**EXERCISE DETAILS**:
What is wanted is an exact restatement of the lines from the one with "Write the bpy" through the one with "S.camera = camo", both included, and of no other lines.

— start PROVIDED RECORDS —

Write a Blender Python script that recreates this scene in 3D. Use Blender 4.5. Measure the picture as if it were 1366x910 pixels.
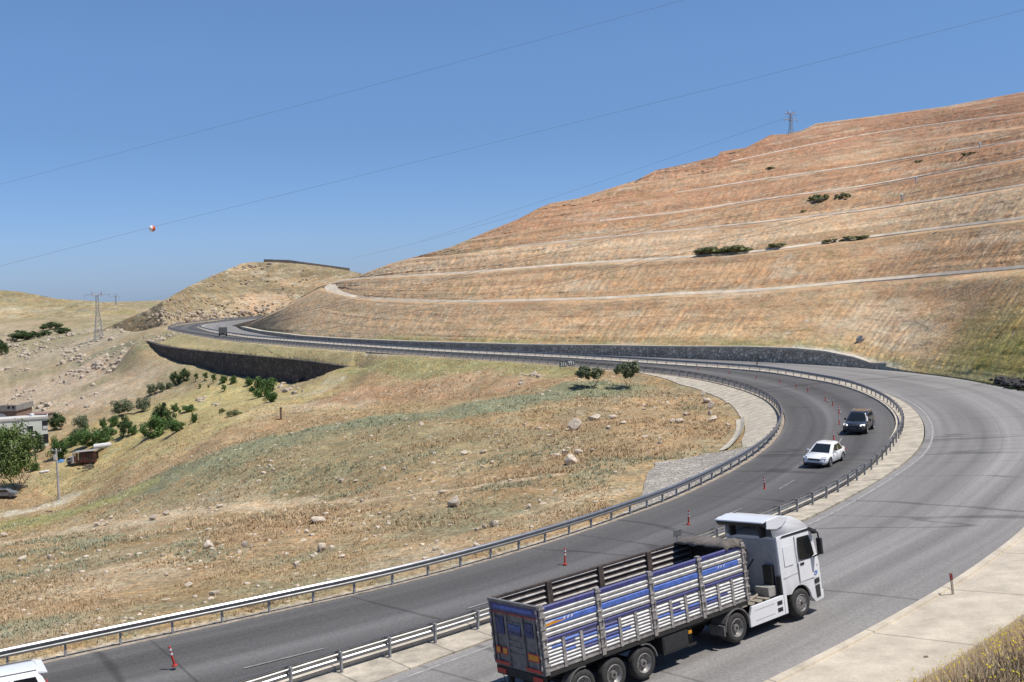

— end PROVIDED RECORDS —
— start PROVIDED RECORDS —

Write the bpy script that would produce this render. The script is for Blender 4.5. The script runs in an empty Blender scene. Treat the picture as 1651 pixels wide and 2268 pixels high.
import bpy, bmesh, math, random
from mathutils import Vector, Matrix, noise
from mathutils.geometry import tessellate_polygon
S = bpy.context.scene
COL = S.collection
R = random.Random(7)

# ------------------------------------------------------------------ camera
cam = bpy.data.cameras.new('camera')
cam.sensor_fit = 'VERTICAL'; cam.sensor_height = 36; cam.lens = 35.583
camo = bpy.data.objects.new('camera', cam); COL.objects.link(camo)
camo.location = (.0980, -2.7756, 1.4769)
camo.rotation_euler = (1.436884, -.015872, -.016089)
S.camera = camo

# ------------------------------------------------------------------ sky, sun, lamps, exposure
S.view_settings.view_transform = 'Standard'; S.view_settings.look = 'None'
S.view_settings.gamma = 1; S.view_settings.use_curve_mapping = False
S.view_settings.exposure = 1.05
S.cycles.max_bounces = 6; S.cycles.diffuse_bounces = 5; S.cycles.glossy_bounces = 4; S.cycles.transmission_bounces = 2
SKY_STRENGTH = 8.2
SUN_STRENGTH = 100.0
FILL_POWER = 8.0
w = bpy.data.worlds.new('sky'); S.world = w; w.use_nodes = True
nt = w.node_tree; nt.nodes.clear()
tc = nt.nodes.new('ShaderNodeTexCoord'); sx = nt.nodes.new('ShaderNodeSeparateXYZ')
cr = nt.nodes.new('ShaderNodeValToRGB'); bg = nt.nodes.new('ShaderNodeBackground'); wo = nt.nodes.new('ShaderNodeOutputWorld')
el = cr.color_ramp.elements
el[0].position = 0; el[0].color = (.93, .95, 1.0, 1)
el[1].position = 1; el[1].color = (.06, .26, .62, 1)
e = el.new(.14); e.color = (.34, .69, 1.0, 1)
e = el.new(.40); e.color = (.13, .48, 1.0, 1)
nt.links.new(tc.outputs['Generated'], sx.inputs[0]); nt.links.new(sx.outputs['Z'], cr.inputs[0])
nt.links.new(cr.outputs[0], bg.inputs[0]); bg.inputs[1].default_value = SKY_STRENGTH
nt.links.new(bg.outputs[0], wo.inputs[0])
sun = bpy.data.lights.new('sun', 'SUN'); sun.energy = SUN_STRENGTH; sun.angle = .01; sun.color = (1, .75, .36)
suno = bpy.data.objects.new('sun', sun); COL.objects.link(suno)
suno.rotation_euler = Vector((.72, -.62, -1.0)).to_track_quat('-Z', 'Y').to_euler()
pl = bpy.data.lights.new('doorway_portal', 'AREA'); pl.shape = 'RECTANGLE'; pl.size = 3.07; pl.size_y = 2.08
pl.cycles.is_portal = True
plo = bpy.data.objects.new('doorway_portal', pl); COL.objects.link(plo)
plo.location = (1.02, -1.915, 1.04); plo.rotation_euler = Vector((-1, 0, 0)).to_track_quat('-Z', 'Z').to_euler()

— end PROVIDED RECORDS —

**ANSWER TO THIS PROBLEM**:
Write the bpy script that would produce this render. The script is for Blender 4.5. The script runs in an empty Blender scene. Treat the picture as 1651 pixels wide and 2268 pixels high.
import bpy, bmesh, math, random
from mathutils import Vector, Matrix, noise
from mathutils.geometry import tessellate_polygon
S = bpy.context.scene
COL = S.collection
R = random.Random(7)

# ------------------------------------------------------------------ camera
cam = bpy.data.cameras.new('camera')
cam.sensor_fit = 'VERTICAL'; cam.sensor_height = 36; cam.lens = 35.583
camo = bpy.data.objects.new('camera', cam); COL.objects.link(camo)
camo.location = (.0980, -2.7756, 1.4769)
camo.rotation_euler = (1.436884, -.015872, -.016089)
S.camera = camo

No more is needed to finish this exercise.